Interpellé après s'être rendu au consulat de France
Jusqu'à ce samedi 28 mars, quand Sofiane et sa femme décident de déserter. Ce serait la première fois qu'un couple de Français fuit l'EI. Après leur traversée, nous convenons de nous rencontrer, mardi 31 mars, à Istanbul, sur la grande place de Sultanahmet. Le jihadiste a besoin de parler. Il sait qu'en France, la prison l'attend. Durant ces quelques jours, qu'il imagine paisibles, il a même prévu un programme de détente : "Aller au hammam, faire du shopping, dîner dans des bons restos". Un copain doit venir de France pour profiter avec lui de ses derniers jours de liberté.
Mercredi 1er avril, Sofiane se rase et met du gel dans ses cheveux pour "se fondre dans la masse". Il m'envoie une dernière photo de lui, son billet de bus entre les dents. Le cliché est censé me prouver qu'il est bien en Turquie. Seul, il quitte son hôtel et prend le bus, direction le consulat français. Avant de me rencontrer, il tient à y passer pour connaître la procédure pour rentrer dans l'Hexagone. A la réception, on lui aurait conseillé de revenir le lendemain, prétextant "un jour férié en France".

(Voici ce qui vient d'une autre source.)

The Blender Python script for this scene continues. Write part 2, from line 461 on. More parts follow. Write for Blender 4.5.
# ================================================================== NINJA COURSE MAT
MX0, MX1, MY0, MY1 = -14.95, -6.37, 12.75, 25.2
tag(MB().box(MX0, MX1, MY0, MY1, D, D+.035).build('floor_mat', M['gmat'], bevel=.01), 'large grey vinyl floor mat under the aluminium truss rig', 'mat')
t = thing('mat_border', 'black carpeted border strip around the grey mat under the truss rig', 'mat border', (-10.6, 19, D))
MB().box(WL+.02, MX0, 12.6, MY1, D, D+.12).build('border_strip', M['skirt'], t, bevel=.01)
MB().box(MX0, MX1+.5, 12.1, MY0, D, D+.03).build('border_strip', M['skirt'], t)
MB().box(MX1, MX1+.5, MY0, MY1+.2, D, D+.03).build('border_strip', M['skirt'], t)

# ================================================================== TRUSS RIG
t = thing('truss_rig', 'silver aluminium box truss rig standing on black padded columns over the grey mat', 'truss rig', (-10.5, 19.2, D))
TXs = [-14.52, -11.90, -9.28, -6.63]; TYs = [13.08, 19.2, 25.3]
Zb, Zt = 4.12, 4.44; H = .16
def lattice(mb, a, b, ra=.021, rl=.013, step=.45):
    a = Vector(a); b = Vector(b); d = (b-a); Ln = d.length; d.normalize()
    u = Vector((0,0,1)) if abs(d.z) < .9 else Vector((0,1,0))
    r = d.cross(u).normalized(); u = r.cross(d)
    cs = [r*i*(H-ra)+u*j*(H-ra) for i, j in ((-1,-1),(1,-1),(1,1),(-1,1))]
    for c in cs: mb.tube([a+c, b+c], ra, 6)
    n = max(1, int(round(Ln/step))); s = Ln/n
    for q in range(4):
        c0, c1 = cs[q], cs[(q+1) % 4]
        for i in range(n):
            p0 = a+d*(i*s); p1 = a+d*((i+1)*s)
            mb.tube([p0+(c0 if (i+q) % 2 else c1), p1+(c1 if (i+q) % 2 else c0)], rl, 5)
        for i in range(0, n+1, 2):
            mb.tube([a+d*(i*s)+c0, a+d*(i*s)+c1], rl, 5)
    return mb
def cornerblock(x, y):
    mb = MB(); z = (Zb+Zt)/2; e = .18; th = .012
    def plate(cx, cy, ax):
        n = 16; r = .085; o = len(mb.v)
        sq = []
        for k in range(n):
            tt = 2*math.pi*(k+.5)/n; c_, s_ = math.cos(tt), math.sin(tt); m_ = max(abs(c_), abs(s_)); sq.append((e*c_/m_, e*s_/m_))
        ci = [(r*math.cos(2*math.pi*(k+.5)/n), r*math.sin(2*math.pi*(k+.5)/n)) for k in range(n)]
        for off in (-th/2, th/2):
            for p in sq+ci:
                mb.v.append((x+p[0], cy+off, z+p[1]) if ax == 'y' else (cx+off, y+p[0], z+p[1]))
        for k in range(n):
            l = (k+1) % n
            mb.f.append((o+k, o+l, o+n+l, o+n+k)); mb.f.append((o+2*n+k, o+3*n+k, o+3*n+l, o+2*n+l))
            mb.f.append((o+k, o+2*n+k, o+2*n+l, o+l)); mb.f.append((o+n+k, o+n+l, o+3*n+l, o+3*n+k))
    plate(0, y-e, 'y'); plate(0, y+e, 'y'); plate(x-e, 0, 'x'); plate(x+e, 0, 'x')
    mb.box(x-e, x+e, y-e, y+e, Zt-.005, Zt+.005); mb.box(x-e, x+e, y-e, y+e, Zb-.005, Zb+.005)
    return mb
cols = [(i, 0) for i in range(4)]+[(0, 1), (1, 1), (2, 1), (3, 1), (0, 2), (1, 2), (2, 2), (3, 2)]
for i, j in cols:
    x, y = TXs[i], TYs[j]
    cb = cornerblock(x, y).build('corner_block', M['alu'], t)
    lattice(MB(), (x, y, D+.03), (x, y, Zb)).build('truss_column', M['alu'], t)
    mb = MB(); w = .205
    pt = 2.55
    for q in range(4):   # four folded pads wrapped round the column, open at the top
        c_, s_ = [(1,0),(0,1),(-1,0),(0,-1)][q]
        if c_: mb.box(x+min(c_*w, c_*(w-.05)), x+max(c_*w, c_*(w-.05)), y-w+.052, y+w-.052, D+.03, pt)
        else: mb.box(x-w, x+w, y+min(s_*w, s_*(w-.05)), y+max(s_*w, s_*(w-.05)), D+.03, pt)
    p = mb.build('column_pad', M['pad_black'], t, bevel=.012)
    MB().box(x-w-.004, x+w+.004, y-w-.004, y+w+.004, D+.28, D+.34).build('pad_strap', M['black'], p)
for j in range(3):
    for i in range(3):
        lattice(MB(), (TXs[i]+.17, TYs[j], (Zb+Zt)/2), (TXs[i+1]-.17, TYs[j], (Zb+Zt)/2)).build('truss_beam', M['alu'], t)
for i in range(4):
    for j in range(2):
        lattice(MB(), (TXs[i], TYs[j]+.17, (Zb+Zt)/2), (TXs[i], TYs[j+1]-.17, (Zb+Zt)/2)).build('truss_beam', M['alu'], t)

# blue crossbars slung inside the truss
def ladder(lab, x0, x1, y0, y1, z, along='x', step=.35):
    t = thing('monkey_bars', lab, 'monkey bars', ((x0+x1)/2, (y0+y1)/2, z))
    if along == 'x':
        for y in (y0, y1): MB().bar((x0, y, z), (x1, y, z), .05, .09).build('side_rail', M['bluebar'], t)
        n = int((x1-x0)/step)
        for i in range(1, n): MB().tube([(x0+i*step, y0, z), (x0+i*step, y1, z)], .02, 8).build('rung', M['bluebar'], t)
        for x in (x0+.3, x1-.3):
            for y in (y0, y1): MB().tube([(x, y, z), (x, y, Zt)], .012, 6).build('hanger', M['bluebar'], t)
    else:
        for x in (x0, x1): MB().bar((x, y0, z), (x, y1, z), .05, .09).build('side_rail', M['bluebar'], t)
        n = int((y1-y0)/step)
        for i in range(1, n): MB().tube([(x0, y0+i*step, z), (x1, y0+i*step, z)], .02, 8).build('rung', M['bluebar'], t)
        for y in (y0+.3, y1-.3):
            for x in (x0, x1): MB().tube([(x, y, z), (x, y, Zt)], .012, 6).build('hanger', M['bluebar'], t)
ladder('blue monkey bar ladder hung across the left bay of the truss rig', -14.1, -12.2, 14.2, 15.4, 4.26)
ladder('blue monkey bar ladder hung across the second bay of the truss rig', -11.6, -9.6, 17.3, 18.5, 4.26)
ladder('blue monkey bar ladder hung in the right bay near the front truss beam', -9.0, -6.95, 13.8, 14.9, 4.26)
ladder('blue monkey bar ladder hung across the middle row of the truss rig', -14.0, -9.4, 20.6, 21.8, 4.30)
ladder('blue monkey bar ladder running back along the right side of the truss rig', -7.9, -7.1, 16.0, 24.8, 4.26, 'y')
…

La paternité depuis la prison
Je ne rencontrerai jamais Sofiane. Entre-temps, la police turque, probablement prévenue par le consulat, les a interpellés, lui et sa femme, dans leur hôtel. Transférés dans un centre de rétention pour clandestins, en périphérie de la capitale turque, ils y passeront plusieurs semaines, avant d'être rapatriés en France. A Roissy, les policiers français de la DGSI les attendent. Presque un an jour pour jour après son départ pour la Syrie, Sofiane est incarcéré à Fresnes, dans l'unité pilote lancée en octobre 2014, qui réunit 30 détenus impliqués dans les filières jihadistes.
En attendant son jugement, Sofiane raconte à sa mère qu'il s'occupe à la bibliothèque et cherche une formation professionnelle. Sa femme, elle, a été laissée libre. Le 20 juillet, Sofiane devrait devenir papa d'une petite fille. Il fêtera ses 20 ans en prison.